Today, I thought I’d also run through some of the original promises made by her through S. Dominic and Blessed Alan to all those who would take up her Rosary. I already mentioned last week that the Rosary gradually destroys vice and sin within us and increases virtue, and those are some of the promises. Our Lady also said that those who say the Rosary recommend themselves to her in a particular way and she would defend them from misfortune and eternal death. Moreover, she said that they would not die without receiving the Sacraments, such as when death occurs suddenly, which we all hope will not happen to us. She said she would personally retrieve from purgatory those who made the Rosary a particular devotion of theirs, and that those who preached it or spread it to others in any way would be helped by her in necessity and would acquire the patronage of multiple Saints and angels.

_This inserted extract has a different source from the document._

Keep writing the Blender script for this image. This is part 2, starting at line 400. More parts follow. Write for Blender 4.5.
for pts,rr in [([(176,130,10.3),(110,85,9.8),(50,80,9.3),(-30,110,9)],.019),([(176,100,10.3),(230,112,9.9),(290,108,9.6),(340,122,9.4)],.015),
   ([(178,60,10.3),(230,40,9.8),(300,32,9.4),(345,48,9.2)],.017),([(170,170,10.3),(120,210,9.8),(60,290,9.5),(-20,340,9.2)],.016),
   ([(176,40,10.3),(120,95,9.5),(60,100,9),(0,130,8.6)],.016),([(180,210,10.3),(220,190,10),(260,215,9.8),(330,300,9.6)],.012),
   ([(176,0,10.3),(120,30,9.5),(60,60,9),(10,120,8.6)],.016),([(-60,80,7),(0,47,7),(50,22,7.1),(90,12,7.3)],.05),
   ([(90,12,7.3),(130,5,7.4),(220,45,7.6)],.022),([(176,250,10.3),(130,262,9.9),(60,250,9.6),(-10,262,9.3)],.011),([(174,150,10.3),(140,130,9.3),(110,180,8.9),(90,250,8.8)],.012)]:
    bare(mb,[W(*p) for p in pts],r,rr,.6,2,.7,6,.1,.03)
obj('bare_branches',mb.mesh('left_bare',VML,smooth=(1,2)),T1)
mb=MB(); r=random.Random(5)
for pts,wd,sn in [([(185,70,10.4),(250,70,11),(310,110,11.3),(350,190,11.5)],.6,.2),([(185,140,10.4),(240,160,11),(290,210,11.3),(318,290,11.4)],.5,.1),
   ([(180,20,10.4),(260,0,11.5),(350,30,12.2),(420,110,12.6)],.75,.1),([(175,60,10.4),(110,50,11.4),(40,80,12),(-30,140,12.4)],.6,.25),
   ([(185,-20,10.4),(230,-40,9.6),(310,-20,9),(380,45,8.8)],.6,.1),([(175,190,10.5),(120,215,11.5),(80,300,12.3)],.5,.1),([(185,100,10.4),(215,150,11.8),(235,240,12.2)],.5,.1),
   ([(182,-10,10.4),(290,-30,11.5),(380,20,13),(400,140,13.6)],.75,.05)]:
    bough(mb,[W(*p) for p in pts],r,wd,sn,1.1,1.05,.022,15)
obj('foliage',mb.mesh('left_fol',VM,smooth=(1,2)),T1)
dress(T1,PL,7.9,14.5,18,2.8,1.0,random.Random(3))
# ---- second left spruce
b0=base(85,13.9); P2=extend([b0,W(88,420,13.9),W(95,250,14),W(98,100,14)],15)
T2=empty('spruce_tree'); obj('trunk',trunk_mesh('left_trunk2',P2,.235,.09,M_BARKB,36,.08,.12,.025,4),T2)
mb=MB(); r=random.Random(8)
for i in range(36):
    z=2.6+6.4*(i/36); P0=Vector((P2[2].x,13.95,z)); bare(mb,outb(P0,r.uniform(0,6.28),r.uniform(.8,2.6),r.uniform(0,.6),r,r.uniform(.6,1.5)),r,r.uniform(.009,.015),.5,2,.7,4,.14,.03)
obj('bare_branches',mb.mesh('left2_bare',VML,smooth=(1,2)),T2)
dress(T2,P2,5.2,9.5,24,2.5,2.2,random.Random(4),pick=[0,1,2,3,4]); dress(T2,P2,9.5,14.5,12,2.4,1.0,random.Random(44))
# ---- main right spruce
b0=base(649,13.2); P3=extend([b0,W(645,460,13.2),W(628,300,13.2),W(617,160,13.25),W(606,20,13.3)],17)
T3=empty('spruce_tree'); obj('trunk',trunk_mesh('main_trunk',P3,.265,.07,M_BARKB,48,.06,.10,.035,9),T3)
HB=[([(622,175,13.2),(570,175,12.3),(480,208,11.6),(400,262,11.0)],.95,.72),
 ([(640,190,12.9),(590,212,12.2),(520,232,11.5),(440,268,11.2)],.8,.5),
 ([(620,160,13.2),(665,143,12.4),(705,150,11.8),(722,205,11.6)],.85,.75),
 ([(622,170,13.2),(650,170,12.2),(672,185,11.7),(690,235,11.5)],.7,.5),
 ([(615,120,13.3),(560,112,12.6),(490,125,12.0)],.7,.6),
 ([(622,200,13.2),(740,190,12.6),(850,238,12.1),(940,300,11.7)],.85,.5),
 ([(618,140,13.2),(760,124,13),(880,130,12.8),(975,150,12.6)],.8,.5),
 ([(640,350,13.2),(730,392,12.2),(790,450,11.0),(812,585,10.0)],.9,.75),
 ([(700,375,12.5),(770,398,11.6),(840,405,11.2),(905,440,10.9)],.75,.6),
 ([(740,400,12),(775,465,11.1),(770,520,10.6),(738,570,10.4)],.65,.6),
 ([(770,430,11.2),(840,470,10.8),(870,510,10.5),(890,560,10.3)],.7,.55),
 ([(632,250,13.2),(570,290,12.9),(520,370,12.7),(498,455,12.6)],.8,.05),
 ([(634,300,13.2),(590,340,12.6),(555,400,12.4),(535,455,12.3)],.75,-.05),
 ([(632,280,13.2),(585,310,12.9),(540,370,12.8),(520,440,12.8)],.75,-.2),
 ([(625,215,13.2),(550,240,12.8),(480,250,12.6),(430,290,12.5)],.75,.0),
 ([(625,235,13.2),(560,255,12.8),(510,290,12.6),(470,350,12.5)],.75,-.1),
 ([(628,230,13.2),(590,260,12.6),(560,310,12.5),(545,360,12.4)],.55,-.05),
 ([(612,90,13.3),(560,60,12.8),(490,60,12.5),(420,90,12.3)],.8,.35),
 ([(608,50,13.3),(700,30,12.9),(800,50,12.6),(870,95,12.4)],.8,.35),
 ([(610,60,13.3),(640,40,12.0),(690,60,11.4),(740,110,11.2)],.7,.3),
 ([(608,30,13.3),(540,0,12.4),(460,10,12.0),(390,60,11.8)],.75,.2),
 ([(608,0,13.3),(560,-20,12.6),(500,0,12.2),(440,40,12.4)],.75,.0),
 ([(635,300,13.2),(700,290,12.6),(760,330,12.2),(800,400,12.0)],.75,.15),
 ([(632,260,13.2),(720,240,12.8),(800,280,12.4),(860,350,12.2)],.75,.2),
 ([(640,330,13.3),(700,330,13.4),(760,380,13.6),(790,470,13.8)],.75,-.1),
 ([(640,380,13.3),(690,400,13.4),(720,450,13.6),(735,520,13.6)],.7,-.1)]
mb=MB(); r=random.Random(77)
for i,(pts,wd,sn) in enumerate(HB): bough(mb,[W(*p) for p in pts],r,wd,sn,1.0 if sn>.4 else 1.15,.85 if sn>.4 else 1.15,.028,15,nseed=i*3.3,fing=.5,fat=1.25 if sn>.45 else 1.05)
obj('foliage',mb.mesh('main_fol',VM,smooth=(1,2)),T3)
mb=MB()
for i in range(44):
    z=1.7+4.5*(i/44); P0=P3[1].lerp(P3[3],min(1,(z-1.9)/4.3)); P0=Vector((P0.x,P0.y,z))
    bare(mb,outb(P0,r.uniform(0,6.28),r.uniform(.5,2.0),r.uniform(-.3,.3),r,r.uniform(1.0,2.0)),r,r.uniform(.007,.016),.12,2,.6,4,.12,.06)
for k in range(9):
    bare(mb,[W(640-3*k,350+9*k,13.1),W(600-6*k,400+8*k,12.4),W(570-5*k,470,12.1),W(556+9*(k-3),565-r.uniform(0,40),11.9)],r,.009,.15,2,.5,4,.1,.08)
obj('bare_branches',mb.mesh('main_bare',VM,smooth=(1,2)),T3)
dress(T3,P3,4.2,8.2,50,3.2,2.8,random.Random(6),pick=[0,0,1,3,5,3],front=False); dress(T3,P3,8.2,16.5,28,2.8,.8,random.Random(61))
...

When I was looking through these promises again this last week, I was thinking of S. Bernadette of Lourdes and the little shepherd Saints of Fátima and considering that these simple children and their parents and family who taught them basic devotion got it right, and that it was their very simplicity that won them the graces of God, by which they were able to receive the visions of our Lady and becomes apostles of the Rosary. Lots of us today say the Rosary because of the inspiration of these quite recent visionaries of Lourdes and Fátima.
Encouragingly, among the final assertions of our Lady to S. Dominic was that those who recite the Rosary are her beloved children and the brothers and sisters of her divine Son.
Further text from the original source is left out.